“Breath of lightness” | Curatorial Essay

The following is the curatorial essay written by Mattia Andres Lombardo about the solo show of my works, Inner Calligraphics, at the Studio DFB gallery in Rome, April 16 – 30, 2026. The show is curated by Lombardo and Anamarija Runtic, and is hosted by Alberto Di Fabio.

 

“Nothing maintains its appearance, and nature, the renewer of things, draws forms from forms. Nothing, believe me, perishes in the entire universe, but everything varies and changes its face.”

Ovid
Metamorphoses
Book XV, 252-255

The central teaching of Ovid’s Metamorphoses lies in the idea that everything changes, nothing remains fixed or succumbs forever (omnia mutantur, nihil interit). The poem is not only a collection of myths, it is a compelling and profound reflection on the fluidity of the universe and of human identity. An idea that has profoundly shaped the entire work of Claudia Palmira, an artist born in New York, and now based in Rome.

Inner Calligraphics is the title chosen for her solo exhibition at Studio DFB, an inner calligraphy reaching outward to seize the eye. Works that seek empathy, something we are tragically losing.

An anthological and mutable exhibition bringing together different techniques, from sumi ink on wood to digital art – works that move fluidly between meaning and its metamorphosis toward vibrational marks. Claudia Palmira’s works trace the symbolic journey a word can make, transforming into a symbol not to be deciphered, but to be recognized and claimed in the very moment it is seen.

An inner calligraphy that begins as evocative writing and dissolves into abstract, unconscious graphism. Where one word yields, another approaches and melts away.

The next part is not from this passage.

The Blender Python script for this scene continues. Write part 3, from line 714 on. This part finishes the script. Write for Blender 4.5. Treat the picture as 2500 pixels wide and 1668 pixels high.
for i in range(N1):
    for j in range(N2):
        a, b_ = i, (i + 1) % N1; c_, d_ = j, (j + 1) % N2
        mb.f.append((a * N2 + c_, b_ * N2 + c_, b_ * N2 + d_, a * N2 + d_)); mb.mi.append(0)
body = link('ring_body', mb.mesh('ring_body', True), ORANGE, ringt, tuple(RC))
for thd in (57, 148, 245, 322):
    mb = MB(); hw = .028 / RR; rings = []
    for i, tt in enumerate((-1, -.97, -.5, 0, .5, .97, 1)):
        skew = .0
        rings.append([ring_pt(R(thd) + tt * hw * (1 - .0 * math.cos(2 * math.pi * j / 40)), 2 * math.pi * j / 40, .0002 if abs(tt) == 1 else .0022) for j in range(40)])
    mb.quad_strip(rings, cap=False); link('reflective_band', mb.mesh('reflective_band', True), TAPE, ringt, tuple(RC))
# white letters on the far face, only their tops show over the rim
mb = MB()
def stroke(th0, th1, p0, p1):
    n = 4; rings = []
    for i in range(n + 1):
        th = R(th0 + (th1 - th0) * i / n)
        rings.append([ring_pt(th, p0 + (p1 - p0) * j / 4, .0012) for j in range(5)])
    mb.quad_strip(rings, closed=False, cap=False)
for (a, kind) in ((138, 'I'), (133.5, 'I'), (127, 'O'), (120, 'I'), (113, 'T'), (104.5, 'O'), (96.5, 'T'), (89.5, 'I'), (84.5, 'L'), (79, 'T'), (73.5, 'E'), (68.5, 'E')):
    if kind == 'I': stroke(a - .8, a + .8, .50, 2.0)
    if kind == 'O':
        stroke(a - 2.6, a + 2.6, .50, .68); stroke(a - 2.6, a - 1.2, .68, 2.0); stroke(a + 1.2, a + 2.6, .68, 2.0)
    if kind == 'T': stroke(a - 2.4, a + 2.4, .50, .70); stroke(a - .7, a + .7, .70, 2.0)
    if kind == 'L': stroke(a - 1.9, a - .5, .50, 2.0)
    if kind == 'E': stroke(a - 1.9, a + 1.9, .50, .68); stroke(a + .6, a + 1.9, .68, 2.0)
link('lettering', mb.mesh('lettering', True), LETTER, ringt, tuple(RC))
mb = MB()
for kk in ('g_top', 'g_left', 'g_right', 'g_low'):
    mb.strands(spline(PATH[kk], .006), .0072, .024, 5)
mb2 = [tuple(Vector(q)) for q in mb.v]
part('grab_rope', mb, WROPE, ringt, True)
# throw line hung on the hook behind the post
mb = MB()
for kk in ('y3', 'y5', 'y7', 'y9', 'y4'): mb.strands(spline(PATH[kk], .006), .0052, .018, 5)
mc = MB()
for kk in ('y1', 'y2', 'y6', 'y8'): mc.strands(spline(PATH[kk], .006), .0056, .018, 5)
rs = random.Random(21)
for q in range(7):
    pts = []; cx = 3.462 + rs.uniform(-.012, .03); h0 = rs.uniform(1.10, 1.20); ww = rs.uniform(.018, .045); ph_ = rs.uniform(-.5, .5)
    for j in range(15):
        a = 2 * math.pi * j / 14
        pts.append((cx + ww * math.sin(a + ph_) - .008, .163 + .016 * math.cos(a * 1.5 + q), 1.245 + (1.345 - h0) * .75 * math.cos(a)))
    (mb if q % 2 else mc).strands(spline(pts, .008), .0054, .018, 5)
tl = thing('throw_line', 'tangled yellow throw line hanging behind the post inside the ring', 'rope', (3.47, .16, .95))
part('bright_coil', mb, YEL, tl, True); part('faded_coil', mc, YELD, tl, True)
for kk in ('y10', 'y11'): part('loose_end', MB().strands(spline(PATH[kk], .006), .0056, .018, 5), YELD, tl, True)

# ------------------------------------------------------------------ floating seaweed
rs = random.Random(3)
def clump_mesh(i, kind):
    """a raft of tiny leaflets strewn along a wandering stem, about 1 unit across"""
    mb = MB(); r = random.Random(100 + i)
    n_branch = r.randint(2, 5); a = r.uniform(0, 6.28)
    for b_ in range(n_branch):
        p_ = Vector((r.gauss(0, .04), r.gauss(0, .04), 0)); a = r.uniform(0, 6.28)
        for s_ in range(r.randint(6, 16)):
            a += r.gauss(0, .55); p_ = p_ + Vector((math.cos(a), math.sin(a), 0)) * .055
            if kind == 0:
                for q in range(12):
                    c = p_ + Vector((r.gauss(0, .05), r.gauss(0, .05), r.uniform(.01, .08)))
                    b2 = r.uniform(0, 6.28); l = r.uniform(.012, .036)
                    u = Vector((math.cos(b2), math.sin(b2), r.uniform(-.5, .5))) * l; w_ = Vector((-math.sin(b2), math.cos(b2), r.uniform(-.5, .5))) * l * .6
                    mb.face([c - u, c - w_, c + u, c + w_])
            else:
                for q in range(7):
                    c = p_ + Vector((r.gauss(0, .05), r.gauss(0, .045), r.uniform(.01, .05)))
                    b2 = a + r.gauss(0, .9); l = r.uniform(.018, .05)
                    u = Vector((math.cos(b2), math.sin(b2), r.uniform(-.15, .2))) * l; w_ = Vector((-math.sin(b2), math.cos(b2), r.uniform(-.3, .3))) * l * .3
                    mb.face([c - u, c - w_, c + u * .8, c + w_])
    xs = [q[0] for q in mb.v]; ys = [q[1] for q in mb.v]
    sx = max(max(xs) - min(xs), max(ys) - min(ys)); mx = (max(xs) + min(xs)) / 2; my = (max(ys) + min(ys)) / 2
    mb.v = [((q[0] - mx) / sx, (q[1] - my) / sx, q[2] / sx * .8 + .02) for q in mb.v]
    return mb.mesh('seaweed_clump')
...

Sumi ink, dense and abundant, paints the word beauty, a symbol-word that radiates and shatters across all of Claudia’s work. Words multiply; interweavings of signs come alive on paper in a dynamic metamorphosis that recalls the elegant graphism of Japanese writing, and above all the Dibujos Escritos of Argentine artist León Ferrari. Manuscripts that speak to an invisible, interior writing, created to be read with the third eye, that of higher awareness, gesturing toward a poetics of surrealist origin.

Ovid is the name of Claudia’s three large works on wood. A tribute to the kinetic force of Ovidian metamorphosis, works where what transforms is first and foremost color, impatient to saturate the wonder of myth with the change of nature.

Nothing dies, everything moves, like Claudia’s breath of lightness in a heavy time.

A calligraphy of the soul that moves like an inner wave, giving life to a graphic flow that could extend, hypothetically, to infinity, a mantra in which to lose oneself.